WHAT YOU NEED TO DO: All of the material below is to be restated word for word, apart from the pictures.

## BEGIN

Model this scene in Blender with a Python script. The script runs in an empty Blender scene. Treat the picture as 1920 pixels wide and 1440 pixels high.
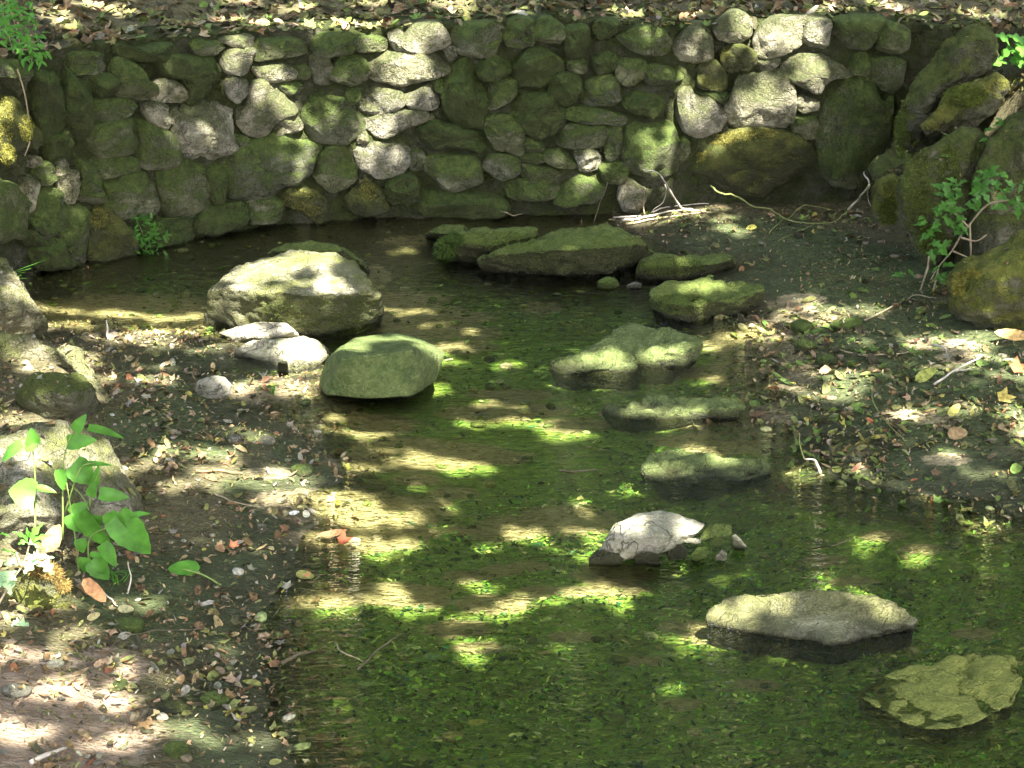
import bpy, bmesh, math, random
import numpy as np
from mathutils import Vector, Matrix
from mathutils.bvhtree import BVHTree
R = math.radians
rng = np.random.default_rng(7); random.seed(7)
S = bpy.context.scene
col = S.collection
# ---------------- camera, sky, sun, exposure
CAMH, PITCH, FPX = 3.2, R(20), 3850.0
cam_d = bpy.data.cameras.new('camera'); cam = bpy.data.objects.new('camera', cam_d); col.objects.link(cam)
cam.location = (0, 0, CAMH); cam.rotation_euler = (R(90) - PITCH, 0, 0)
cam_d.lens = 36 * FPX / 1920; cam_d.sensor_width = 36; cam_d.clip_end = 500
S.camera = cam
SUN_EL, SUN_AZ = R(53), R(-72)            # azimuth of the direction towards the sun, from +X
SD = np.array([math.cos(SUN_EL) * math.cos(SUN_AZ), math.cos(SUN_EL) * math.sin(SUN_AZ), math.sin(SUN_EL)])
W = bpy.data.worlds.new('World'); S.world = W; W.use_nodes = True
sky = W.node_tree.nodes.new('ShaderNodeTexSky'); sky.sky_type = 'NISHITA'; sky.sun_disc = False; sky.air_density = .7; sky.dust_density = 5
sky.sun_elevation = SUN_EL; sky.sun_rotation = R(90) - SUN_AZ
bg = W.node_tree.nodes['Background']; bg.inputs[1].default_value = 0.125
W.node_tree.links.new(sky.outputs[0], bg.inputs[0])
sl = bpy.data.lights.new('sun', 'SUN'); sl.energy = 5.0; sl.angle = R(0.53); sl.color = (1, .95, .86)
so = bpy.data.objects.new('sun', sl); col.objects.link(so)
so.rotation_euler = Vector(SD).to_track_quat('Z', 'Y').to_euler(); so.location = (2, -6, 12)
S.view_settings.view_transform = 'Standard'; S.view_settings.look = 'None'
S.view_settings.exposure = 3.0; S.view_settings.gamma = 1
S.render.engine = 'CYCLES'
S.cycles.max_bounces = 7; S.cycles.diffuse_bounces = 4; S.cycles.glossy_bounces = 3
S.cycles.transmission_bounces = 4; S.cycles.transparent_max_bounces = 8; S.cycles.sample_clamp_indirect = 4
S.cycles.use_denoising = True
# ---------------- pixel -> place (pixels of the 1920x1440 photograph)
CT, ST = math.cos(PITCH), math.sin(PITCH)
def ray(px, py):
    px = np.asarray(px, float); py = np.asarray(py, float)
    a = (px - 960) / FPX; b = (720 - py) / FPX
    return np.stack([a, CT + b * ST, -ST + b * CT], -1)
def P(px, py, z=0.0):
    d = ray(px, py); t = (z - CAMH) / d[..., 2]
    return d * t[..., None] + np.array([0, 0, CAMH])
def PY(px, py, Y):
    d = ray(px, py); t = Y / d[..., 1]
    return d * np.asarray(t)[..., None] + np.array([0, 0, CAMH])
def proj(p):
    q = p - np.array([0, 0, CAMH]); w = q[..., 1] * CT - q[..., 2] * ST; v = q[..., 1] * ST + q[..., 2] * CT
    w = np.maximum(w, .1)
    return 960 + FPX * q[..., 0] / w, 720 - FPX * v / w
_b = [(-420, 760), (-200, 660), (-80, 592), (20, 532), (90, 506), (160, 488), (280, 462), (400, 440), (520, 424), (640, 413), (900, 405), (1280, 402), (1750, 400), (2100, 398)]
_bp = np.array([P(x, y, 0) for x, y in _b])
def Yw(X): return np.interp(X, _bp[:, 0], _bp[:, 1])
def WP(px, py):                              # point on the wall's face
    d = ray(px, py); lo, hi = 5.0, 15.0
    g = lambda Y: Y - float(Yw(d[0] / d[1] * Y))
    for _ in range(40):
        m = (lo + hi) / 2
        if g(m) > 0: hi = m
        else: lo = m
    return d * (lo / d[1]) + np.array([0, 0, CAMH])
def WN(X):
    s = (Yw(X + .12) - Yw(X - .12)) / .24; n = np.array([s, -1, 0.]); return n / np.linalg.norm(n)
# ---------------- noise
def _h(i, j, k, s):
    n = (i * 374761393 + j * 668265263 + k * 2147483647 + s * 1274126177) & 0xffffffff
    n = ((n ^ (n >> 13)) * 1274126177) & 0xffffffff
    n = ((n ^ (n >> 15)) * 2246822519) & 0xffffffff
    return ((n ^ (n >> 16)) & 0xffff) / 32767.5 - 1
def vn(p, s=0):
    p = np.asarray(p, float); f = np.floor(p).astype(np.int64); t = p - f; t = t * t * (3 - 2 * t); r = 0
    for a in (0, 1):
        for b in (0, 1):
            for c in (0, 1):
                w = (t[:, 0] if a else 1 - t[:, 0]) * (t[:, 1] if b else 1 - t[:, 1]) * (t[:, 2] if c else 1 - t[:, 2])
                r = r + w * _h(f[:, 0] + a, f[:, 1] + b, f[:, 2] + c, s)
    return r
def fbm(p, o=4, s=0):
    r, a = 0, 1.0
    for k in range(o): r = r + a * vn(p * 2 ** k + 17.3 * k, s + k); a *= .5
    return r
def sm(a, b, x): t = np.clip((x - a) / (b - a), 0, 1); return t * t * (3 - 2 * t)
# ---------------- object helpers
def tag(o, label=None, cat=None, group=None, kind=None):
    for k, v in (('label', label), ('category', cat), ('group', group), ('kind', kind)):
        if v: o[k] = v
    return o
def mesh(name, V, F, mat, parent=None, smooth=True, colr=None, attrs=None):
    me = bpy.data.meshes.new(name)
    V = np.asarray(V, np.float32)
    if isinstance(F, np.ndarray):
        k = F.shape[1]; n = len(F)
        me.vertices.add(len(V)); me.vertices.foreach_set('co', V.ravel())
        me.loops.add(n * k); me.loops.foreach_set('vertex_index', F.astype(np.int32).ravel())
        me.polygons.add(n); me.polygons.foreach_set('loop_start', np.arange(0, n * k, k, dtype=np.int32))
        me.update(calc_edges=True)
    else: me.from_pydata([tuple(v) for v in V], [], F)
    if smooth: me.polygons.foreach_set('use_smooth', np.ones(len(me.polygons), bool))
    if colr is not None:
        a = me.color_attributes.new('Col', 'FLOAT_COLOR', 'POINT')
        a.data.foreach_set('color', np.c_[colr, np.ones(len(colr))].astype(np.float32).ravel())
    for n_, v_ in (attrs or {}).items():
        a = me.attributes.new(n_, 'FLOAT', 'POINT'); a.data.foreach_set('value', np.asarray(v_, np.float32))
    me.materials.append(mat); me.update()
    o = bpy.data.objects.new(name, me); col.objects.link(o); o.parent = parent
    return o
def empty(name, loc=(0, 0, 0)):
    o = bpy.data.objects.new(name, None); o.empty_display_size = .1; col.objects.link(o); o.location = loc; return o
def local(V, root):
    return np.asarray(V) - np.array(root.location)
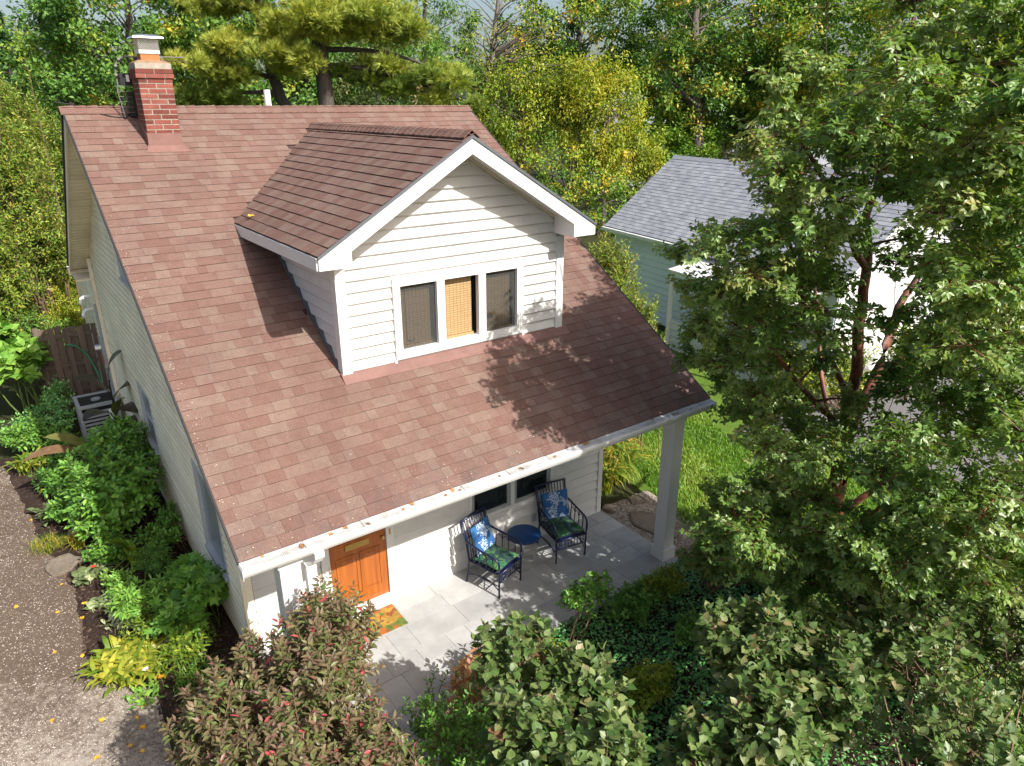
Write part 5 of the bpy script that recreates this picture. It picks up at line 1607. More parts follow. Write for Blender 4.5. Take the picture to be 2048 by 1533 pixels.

## END

TASK RESULT:
Model this scene in Blender with a Python script. The script runs in an empty Blender scene. Treat the picture as 1920 pixels wide and 1440 pixels high.
import bpy, bmesh, math, random
import numpy as np
from mathutils import Vector, Matrix
from mathutils.bvhtree import BVHTree
R = math.radians
rng = np.random.default_rng(7); random.seed(7)
S = bpy.context.scene
col = S.collection
# ---------------- camera, sky, sun, exposure
CAMH, PITCH, FPX = 3.2, R(20), 3850.0
cam_d = bpy.data.cameras.new('camera'); cam = bpy.data.objects.new('camera', cam_d); col.objects.link(cam)
cam.location = (0, 0, CAMH); cam.rotation_euler = (R(90) - PITCH, 0, 0)
cam_d.lens = 36 * FPX / 1920; cam_d.sensor_width = 36; cam_d.clip_end = 500
S.camera = cam
SUN_EL, SUN_AZ = R(53), R(-72)            # azimuth of the direction towards the sun, from +X
SD = np.array([math.cos(SUN_EL) * math.cos(SUN_AZ), math.cos(SUN_EL) * math.sin(SUN_AZ), math.sin(SUN_EL)])
W = bpy.data.worlds.new('World'); S.world = W; W.use_nodes = True
sky = W.node_tree.nodes.new('ShaderNodeTexSky'); sky.sky_type = 'NISHITA'; sky.sun_disc = False; sky.air_density = .7; sky.dust_density = 5
sky.sun_elevation = SUN_EL; sky.sun_rotation = R(90) - SUN_AZ
bg = W.node_tree.nodes['Background']; bg.inputs[1].default_value = 0.125
W.node_tree.links.new(sky.outputs[0], bg.inputs[0])
sl = bpy.data.lights.new('sun', 'SUN'); sl.energy = 5.0; sl.angle = R(0.53); sl.color = (1, .95, .86)
so = bpy.data.objects.new('sun', sl); col.objects.link(so)
so.rotation_euler = Vector(SD).to_track_quat('Z', 'Y').to_euler(); so.location = (2, -6, 12)
S.view_settings.view_transform = 'Standard'; S.view_settings.look = 'None'
S.view_settings.exposure = 3.0; S.view_settings.gamma = 1
S.render.engine = 'CYCLES'
S.cycles.max_bounces = 7; S.cycles.diffuse_bounces = 4; S.cycles.glossy_bounces = 3
S.cycles.transmission_bounces = 4; S.cycles.transparent_max_bounces = 8; S.cycles.sample_clamp_indirect = 4
S.cycles.use_denoising = True
# ---------------- pixel -> place (pixels of the 1920x1440 photograph)
CT, ST = math.cos(PITCH), math.sin(PITCH)
def ray(px, py):
    px = np.asarray(px, float); py = np.asarray(py, float)
    a = (px - 960) / FPX; b = (720 - py) / FPX
    return np.stack([a, CT + b * ST, -ST + b * CT], -1)
def P(px, py, z=0.0):
    d = ray(px, py); t = (z - CAMH) / d[..., 2]
    return d * t[..., None] + np.array([0, 0, CAMH])
def PY(px, py, Y):
    d = ray(px, py); t = Y / d[..., 1]
    return d * np.asarray(t)[..., None] + np.array([0, 0, CAMH])
def proj(p):
    q = p - np.array([0, 0, CAMH]); w = q[..., 1] * CT - q[..., 2] * ST; v = q[..., 1] * ST + q[..., 2] * CT
    w = np.maximum(w, .1)
    return 960 + FPX * q[..., 0] / w, 720 - FPX * v / w
_b = [(-420, 760), (-200, 660), (-80, 592), (20, 532), (90, 506), (160, 488), (280, 462), (400, 440), (520, 424), (640, 413), (900, 405), (1280, 402), (1750, 400), (2100, 398)]
_bp = np.array([P(x, y, 0) for x, y in _b])
def Yw(X): return np.interp(X, _bp[:, 0], _bp[:, 1])
def WP(px, py):                              # point on the wall's face
    d = ray(px, py); lo, hi = 5.0, 15.0
    g = lambda Y: Y - float(Yw(d[0] / d[1] * Y))
    for _ in range(40):
        m = (lo + hi) / 2
        if g(m) > 0: hi = m
        else: lo = m
    return d * (lo / d[1]) + np.array([0, 0, CAMH])
def WN(X):
    s = (Yw(X + .12) - Yw(X - .12)) / .24; n = np.array([s, -1, 0.]); return n / np.linalg.norm(n)
# ---------------- noise
def _h(i, j, k, s):
    n = (i * 374761393 + j * 668265263 + k * 2147483647 + s * 1274126177) & 0xffffffff
    n = ((n ^ (n >> 13)) * 1274126177) & 0xffffffff
    n = ((n ^ (n >> 15)) * 2246822519) & 0xffffffff
    return ((n ^ (n >> 16)) & 0xffff) / 32767.5 - 1
def vn(p, s=0):
    p = np.asarray(p, float); f = np.floor(p).astype(np.int64); t = p - f; t = t * t * (3 - 2 * t); r = 0
    for a in (0, 1):
        for b in (0, 1):
            for c in (0, 1):
                w = (t[:, 0] if a else 1 - t[:, 0]) * (t[:, 1] if b else 1 - t[:, 1]) * (t[:, 2] if c else 1 - t[:, 2])
                r = r + w * _h(f[:, 0] + a, f[:, 1] + b, f[:, 2] + c, s)
    return r
def fbm(p, o=4, s=0):
    r, a = 0, 1.0
    for k in range(o): r = r + a * vn(p * 2 ** k + 17.3 * k, s + k); a *= .5
    return r
def sm(a, b, x): t = np.clip((x - a) / (b - a), 0, 1); return t * t * (3 - 2 * t)
# ---------------- object helpers
def tag(o, label=None, cat=None, group=None, kind=None):
    for k, v in (('label', label), ('category', cat), ('group', group), ('kind', kind)):
        if v: o[k] = v
    return o
def mesh(name, V, F, mat, parent=None, smooth=True, colr=None, attrs=None):
    me = bpy.data.meshes.new(name)
    V = np.asarray(V, np.float32)
    if isinstance(F, np.ndarray):
        k = F.shape[1]; n = len(F)
        me.vertices.add(len(V)); me.vertices.foreach_set('co', V.ravel())
        me.loops.add(n * k); me.loops.foreach_set('vertex_index', F.astype(np.int32).ravel())
        me.polygons.add(n); me.polygons.foreach_set('loop_start', np.arange(0, n * k, k, dtype=np.int32))
        me.update(calc_edges=True)
    else: me.from_pydata([tuple(v) for v in V], [], F)
    if smooth: me.polygons.foreach_set('use_smooth', np.ones(len(me.polygons), bool))
    if colr is not None:
        a = me.color_attributes.new('Col', 'FLOAT_COLOR', 'POINT')
        a.data.foreach_set('color', np.c_[colr, np.ones(len(colr))].astype(np.float32).ravel())
    for n_, v_ in (attrs or {}).items():
        a = me.attributes.new(n_, 'FLOAT', 'POINT'); a.data.foreach_set('value', np.asarray(v_, np.float32))
    me.materials.append(mat); me.update()
    o = bpy.data.objects.new(name, me); col.objects.link(o); o.parent = parent
    return o
def empty(name, loc=(0, 0, 0)):
    o = bpy.data.objects.new(name, None); o.empty_display_size = .1; col.objects.link(o); o.location = loc; return o
def local(V, root):
    return np.asarray(V) - np.array(root.location)
Write part 5 of the bpy script that recreates this picture. It picks up at line 1607. More parts follow. Write for Blender 4.5. Take the picture to be 2048 by 1533 pixels.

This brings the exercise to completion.